Z. Ivezic (University of Washington), M. Juric, R. Lupton (Princeton University), A. Connolly, J. Kubica, A. Moore (University of Pittsburgh), A. Harris (STScI), T. Bowell (Lowell Observatoy), G. Bernstein (University of Pennsylvania), C. Stubbs (Harvard University), LSST Collaboration

The currently considered LSST cadence, based on two 10 sec exposures, may result in orbital parameters, light curves and accurate colors for over a million main-belt asteroids (MBA), and about 20,000 trans-Neptunian objects (TNO). Compared to the current state-of-the-art, this sample would represent a factor of 5 increase in the number of MBAs with known orbits, a factor of 20 increase in the number of MBAs with known orbits and accurate color measurements, and a factor of 100 increase in the number of MBAs with measured variability properties. The corresponding sample increase for TNOs is 10, 100, and 1000, respectively.

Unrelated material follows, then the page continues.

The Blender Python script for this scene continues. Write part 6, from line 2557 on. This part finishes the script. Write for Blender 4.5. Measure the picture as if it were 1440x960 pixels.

The LSST MBA and TNO samples will enable detailed studies of the dynamical and chemical history of the solar system. For example, they will constrain the MBA size distribution for objects larger than 100 m, and TNO size distribution for objects larger than 100 km, their physical state through variability measurements (solid body vs. a rubble pile), as well as their surface chemistry through color measurements. A proposed deep TNO survey, based on 1 hour exposures, may result in a sample of about 100,000 TNOs, while spending only 10% of the LSST observing time. Such a deep TNO survey would be capable of discovering Sedna-like objects at distances beyond 150 AU, thereby increasing the observable Solar System volume by about a factor of 7. The increase in data volume associated with LSST asteroid science will present many computational challenges to how we might extract tracks and orbits of asteroids from the underlying clutter. Tree-based algorithms for multihypothesis testing of asteroid tracks can help solve these challenges by providing the necessary 1000-fold speed-ups over current approaches while recovering 95% of the underlying asteroid populations.